You speak about ‘Ancient Futurism’ and a future rooted in respect for nature. How do you see your work contributing to ecological thinking today?
‘Ancient Futurism’ is a term I use to imagine futures where ancient ecological knowledge is not just remembered but reactivated. My work isn’t prescriptive, it's invitational. I think of it as a kind of mycelial thinking: slow, networked, rhizomatic. In a time of climate emergency, I want to offer spaces for reimagining, for deep time dreaming, for remembering symbiosis.

How do you envision your practice growing in the coming years, and what ideas or themes do you want to continue exploring?
I want to keep collaborating with forests and with other ecosystems, with scientists and storytellers. I'm drawn to ideas of restoration, guided rewilding where our role is that of caretakers  (both ecological and emotional), and more experiments with sound and ritual. I’m also curious about how this work might move outside the gallery and into the land itself, I think we need art that breathes with the seasons.

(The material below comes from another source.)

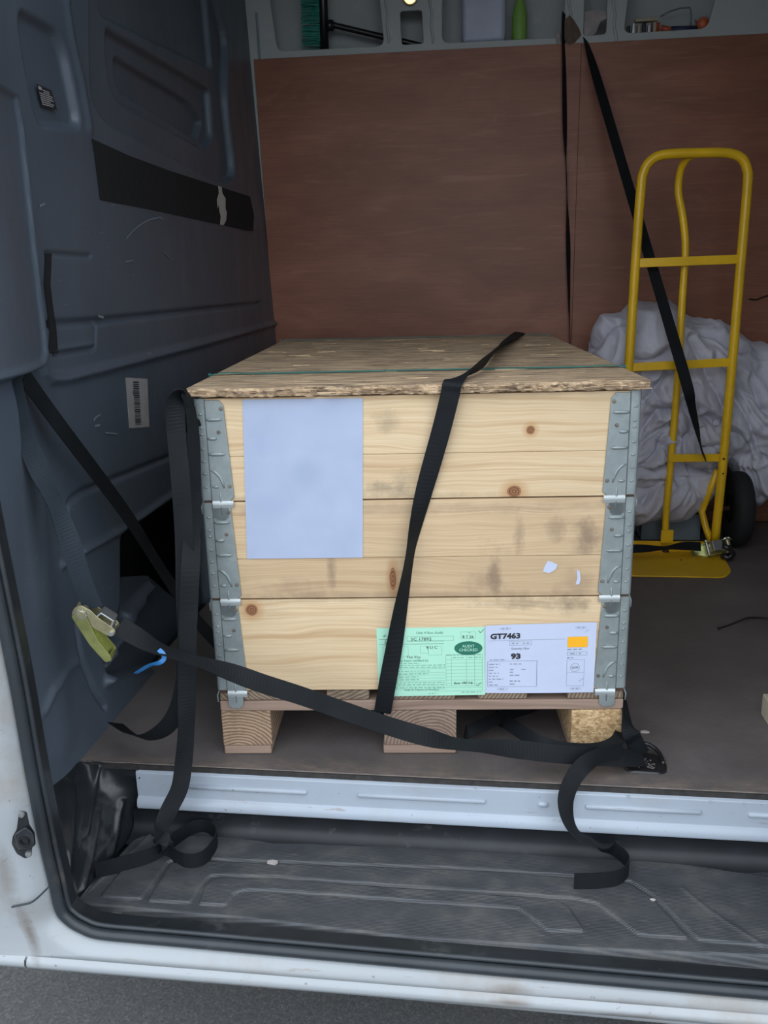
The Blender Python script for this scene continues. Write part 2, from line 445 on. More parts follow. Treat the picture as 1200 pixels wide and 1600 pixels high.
def web_mat(name, col):
    t = NT(name); v = t.obj()
    wv = t.n('TexWave', {'Vector': t.mapv(v, (1, 1, 1), rot=(.3, .4, .2)), 'Scale': 420.}).outputs[1]
    c = t.mix(t.fr(t.noise(v, 12, 5, .6), .35, .75), col, tuple(x*1.5+.002 for x in col))
    t.bump(wv, .12, .0004)
    return t.set(c, .7, **{'Specular IOR Level': .22})
MT['web'] = web_mat('black_webbing', (.006, .0075, .009))
MT['web_faded'] = web_mat('faded_webbing', (.018, .025, .033))
MT['band'] = m_simple('green_plastic_band', (.03, .24, .21), .35)
MT['blue'] = m_simple('blue_plastic', (.03, .18, .45), .35)
MT['zinc'] = m_simple('yellow_zinc', (.46, .42, .25), .32, .75, .25, 40)
MT['zinc_green'] = m_simple('yellow_green_zinc', (.36, .38, .14), .32, .7, .25, 40)
MT['steel'] = m_simple('bright_steel', (.5, .52, .52), .3, .85)
MT['yellow'] = m_simple('yellow_enamel', (.84, .50, .014), .3, 0, .12, 8, .05, 60, ((.30, .19, .03), .66, .8, 30))
MT['yellow_plate'] = m_simple('yellow_plate_enamel', (.76, .46, .02), .36, 0, .1, 8, .05, 60, ((.25, .17, .04), .62, .8, 25))
MT['tyre'] = m_simple('tyre_rubber', (.012, .012, .013), .8, 0, .3, 30)
def cloth_mat():
    t = NT('dust_sheet_cotton'); v = t.obj()
    a = t.noise(v, 6, 5, .6); c = t.ramp(a, [(.3, (.50, .49, .56)), (.6, (.60, .59, .65)), (.8, (.68, .66, .71))])
    c = t.mix(t.fr(t.noise(v, 15, 6, .7), .64, .78, 0, .4), c, (.26, .23, .24))
    t.bump(t.noise(v, 28, 4, .6), .35, .006, t.bump(t.noise(v, 500, 2), .2, .0006))
    return t.set(c, .9, **{'Sheen Weight': .1})
MT['cloth'] = cloth_mat()
MT['paper_white'] = m_simple('white_paper', (.52, .57, .72), .7, 0, .03, 10)
MT['paper_blur'] = None
MT['paper_green'] = m_simple('green_paper', (.40, .72, .54), .7, 0, .03, 10)
MT['ink'] = m_simple('black_ink', (.02, .022, .03), .7)
MT['ink_grey'] = m_simple('grey_ink', (.20, .24, .30), .7)
MT['ink_green'] = m_simple('dark_green_ink', (.17, .36, .28), .7)
MT['green_stamp'] = m_simple('green_stamp', (.015, .15, .095), .6)
MT['orange'] = m_simple('orange_square_ink', (.95, .42, .01), .6)
MT['sticker'] = m_simple('sticker_white', (.36, .35, .345), .5, 0, .1, 30)
MT['black_felt'] = m_simple('black_felt', (.006, .0065, .008), .95, 0, .5, 60, .4, 300)
MT['dark_label'] = m_simple('dark_label', (.02, .024, .03), .4)
MT['brush_green'] = m_simple('green_bristles', (.04, .30, .24), .6, 0, .35, 60)
MT['black_gloss'] = m_simple('black_gloss_plastic', (.012, .012, .014), .3)
MT['tape_paper'] = m_simple('torn_tape', (.50, .47, .43), .7)
MT['card'] = m_simple('brown_card', (.14, .095, .065), .8)
MT['rag'] = m_simple('grey_rag', (.38, .34, .33), .9, 0, .2, 20)
MT['bottle'] = m_simple('milky_plastic', (.46, .50, .62), .4)
MT['lime'] = m_simple('lime_plastic', (.22, .42, .08), .5)
MT['red'] = m_simple('red_orange_plastic', (.55, .12, .05), .4)
MT['tan'] = m_simple('tan_plastic', (.38, .32, .22), .5)
MT['grey_box'] = m_simple('grey_box_plastic', (.16, .19, .21), .5)
MT['navy'] = m_simple('navy_plastic', (.02, .03, .07), .5)
MT['wood_scrap'] = m_simple('pale_wood', (.45, .40, .30), .8)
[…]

Installation view Pansentient Arboriculture, Sol Bailey Barker, Proposition. Image credit Manu Valcarce.

The [Quick] #FLODown:

Best life advice?
Grow roots, not walls.


Last song you listened to?
Nazo Nazo by Kikagaku Moyo.


Last book you read?
Braiding Sweetgrass by Robin Wall Kimmerer (again).


Can’t live without…?
Making sculptures.


What should the art world be more of and less of?
More reciprocity, less extraction.


Pansentient Arboriculture runs from 25 April to 7 June 2025 at Proposition Bethnal Green, 279 Cambridge Heath Rd, London E2 0EL.